- **What this task involves**
Repeat only the lines below that run from the line with "Generate a Blender" to the line with "PI = math.pi", ends included; skip every picture.

-- start of Exercise materials --

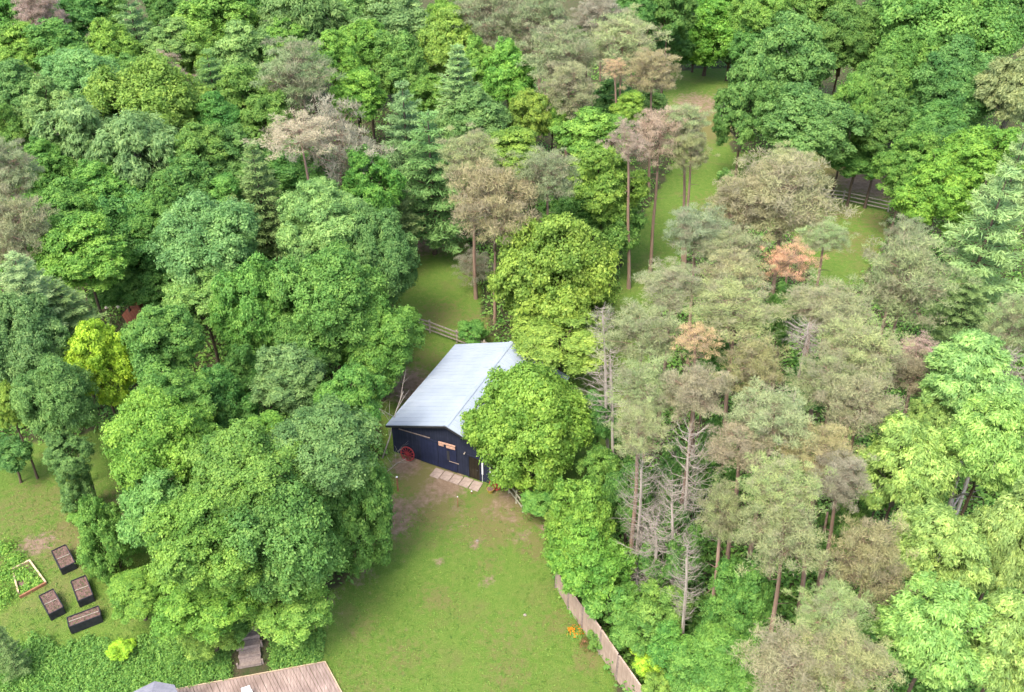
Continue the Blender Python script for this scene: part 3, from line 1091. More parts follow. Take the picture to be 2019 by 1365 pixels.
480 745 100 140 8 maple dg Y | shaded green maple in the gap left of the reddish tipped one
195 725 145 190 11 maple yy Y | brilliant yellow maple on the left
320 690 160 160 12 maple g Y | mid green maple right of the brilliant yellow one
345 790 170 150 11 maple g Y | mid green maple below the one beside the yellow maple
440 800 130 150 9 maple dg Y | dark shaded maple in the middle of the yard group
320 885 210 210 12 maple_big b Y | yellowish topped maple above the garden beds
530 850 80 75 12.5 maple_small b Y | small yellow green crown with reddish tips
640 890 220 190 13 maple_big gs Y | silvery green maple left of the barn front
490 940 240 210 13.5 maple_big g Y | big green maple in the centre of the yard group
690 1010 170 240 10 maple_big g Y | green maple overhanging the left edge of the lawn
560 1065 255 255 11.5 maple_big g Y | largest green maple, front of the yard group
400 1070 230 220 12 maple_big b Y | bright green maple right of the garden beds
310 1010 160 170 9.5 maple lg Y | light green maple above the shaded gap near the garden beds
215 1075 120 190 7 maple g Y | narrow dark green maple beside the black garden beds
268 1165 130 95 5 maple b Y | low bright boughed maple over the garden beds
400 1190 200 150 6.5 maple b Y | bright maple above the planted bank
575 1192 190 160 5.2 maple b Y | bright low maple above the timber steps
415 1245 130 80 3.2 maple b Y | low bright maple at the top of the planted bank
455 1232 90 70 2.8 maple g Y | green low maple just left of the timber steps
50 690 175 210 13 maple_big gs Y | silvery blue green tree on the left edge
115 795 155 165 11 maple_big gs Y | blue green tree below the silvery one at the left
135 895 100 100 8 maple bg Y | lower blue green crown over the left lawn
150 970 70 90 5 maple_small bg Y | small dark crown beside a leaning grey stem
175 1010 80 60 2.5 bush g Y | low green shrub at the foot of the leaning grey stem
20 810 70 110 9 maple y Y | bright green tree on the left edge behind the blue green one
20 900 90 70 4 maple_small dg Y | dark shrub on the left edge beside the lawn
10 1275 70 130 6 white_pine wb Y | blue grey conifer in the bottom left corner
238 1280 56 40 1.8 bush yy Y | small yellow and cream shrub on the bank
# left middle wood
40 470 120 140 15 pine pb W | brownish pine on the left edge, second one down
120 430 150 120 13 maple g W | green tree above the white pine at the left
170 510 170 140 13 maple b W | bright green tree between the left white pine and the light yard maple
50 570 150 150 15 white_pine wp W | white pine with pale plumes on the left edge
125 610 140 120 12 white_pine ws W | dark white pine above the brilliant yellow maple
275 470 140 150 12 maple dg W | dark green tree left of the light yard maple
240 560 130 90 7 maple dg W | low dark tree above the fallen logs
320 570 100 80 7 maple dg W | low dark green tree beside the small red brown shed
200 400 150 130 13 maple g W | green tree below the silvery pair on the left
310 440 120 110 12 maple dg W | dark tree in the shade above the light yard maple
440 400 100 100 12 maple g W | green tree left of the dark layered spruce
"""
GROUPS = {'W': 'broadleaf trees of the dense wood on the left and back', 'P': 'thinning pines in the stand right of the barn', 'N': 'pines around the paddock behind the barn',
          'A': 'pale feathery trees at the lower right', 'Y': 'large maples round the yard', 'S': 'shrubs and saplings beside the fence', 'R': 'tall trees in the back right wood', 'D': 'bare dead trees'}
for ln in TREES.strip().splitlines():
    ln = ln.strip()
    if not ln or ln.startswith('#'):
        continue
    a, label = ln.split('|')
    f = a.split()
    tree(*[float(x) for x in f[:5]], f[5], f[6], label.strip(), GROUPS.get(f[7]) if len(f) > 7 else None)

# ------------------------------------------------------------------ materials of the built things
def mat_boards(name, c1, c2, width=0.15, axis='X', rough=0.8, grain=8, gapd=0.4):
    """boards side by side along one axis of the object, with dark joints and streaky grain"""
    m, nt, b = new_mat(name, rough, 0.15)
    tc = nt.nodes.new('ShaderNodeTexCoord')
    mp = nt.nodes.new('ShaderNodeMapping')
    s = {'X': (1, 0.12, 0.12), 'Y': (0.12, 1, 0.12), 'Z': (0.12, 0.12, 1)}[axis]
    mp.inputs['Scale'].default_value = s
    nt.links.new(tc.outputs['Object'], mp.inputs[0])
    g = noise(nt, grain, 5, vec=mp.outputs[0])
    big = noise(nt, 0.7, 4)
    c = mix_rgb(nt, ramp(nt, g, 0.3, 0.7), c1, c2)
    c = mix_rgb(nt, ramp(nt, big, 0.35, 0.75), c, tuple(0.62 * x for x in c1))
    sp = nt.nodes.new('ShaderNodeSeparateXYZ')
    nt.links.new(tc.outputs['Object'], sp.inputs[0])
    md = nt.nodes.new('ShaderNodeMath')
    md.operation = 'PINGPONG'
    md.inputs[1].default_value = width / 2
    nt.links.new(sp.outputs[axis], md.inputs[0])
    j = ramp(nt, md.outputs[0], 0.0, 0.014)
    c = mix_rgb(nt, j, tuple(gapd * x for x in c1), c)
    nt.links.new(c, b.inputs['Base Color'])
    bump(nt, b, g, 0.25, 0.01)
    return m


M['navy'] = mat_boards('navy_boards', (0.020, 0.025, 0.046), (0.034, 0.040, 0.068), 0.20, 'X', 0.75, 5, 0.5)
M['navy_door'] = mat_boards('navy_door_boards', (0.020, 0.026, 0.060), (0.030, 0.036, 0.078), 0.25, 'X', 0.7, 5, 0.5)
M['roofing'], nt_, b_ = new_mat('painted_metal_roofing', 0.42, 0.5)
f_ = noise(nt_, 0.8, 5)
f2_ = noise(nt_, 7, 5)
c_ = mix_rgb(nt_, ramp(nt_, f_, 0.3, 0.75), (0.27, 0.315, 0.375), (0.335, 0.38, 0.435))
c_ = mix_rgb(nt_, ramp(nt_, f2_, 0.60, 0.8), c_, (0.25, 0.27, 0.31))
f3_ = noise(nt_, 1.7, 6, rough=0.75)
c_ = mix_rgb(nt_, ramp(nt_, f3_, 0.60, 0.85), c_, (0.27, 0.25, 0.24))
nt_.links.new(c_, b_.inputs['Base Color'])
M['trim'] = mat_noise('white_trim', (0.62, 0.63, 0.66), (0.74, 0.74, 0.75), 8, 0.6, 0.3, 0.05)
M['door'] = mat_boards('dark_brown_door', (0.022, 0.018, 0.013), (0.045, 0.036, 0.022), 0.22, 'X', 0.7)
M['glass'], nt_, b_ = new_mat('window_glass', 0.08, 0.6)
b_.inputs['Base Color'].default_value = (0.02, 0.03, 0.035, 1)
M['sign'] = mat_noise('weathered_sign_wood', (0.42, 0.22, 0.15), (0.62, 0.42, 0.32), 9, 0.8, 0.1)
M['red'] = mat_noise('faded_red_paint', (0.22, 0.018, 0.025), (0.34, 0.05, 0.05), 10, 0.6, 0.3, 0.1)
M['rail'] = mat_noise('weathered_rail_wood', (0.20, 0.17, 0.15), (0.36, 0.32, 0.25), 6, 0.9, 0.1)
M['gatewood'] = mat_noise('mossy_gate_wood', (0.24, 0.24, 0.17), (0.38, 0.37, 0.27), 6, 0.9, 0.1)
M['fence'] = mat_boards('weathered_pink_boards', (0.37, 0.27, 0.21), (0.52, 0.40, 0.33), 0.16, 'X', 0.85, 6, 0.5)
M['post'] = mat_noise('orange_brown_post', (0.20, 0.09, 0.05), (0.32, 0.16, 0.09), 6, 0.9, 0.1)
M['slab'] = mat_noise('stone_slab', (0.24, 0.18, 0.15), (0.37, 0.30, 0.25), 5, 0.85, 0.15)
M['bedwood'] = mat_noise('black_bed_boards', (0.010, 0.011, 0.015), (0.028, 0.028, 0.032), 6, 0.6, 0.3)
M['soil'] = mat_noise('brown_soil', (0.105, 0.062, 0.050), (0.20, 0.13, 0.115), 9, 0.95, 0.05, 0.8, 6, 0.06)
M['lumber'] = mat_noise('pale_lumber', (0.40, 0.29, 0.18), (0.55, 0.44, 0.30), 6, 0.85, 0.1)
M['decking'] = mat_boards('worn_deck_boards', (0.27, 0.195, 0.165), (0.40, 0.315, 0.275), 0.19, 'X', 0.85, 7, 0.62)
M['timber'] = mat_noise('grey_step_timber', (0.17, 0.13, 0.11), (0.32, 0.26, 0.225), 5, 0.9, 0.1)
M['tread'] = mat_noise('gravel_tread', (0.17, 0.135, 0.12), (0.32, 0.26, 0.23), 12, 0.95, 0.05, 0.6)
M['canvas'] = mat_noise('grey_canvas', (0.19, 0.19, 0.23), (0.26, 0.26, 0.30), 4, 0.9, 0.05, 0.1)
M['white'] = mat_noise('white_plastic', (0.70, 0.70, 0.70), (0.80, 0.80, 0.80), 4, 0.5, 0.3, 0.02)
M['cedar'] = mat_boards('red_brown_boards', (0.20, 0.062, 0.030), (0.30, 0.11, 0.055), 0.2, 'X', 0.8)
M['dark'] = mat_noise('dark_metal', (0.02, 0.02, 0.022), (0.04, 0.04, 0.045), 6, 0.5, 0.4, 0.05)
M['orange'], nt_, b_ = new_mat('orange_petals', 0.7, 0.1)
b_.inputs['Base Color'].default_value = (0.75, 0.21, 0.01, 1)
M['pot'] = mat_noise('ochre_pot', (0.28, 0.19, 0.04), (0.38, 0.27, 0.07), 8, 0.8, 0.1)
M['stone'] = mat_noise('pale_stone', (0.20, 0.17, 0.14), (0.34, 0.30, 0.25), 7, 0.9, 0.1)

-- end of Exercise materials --
-- start of Exercise materials --

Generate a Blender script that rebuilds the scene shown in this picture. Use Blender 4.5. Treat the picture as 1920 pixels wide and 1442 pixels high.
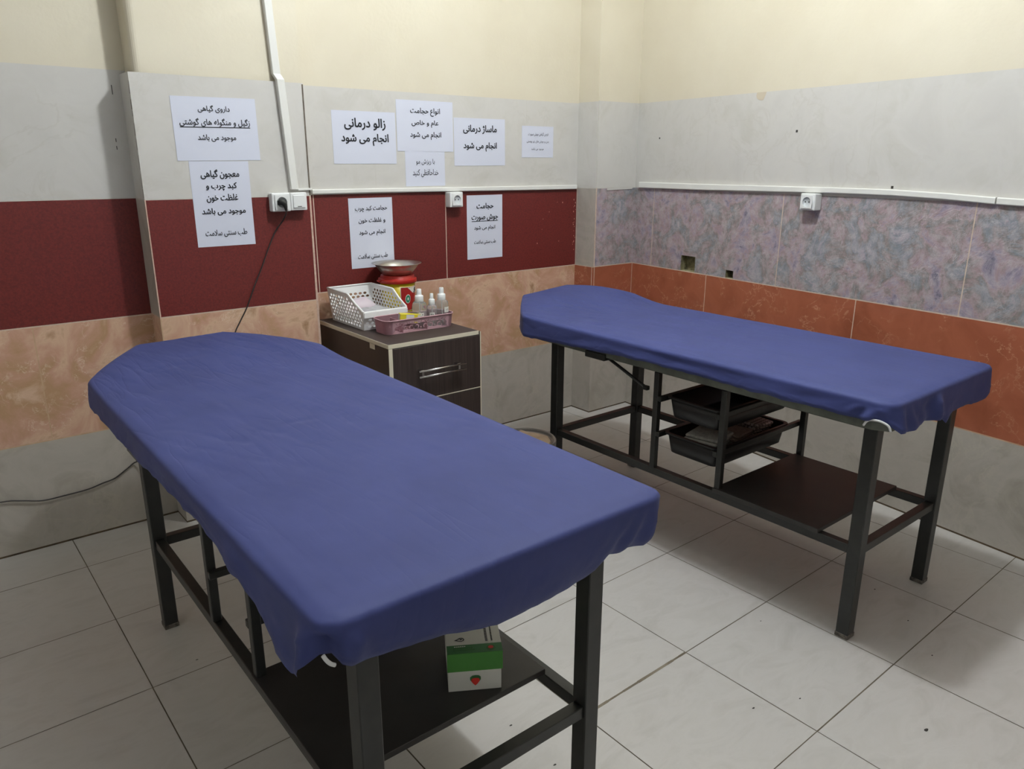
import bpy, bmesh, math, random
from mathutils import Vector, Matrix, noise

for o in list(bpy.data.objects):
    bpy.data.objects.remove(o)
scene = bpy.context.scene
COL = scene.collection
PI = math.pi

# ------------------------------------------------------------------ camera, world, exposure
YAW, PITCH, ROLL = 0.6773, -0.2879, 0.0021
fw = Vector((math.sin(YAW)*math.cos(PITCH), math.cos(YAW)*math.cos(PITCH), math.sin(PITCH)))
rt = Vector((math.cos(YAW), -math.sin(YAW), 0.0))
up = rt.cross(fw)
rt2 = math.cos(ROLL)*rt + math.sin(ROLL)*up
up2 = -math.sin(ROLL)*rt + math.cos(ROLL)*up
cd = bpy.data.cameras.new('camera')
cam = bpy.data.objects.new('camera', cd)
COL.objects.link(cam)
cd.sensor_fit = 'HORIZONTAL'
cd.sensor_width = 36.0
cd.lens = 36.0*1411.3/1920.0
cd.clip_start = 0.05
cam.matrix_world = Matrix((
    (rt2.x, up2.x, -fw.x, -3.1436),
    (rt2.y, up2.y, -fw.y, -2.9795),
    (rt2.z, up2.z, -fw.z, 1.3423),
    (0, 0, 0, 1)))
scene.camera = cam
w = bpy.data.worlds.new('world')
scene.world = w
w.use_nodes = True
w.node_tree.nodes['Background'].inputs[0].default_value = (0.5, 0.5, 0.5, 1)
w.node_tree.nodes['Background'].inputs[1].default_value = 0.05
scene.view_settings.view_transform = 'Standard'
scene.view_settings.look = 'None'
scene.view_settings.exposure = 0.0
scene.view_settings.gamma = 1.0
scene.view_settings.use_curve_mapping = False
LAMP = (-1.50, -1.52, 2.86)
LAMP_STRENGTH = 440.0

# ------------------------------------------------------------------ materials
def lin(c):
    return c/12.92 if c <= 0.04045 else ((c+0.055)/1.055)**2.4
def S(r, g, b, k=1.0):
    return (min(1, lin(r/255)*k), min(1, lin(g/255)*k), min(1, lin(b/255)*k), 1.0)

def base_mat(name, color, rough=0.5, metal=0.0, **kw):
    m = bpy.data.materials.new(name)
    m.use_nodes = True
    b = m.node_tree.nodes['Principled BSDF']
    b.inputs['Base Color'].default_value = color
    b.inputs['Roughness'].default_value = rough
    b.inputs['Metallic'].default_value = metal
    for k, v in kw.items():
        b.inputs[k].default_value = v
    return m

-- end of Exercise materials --

- **Answer in full**
Generate a Blender script that rebuilds the scene shown in this picture. Use Blender 4.5. Treat the picture as 1920 pixels wide and 1442 pixels high.
import bpy, bmesh, math, random
from mathutils import Vector, Matrix, noise

for o in list(bpy.data.objects):
    bpy.data.objects.remove(o)
scene = bpy.context.scene
COL = scene.collection
PI = math.pi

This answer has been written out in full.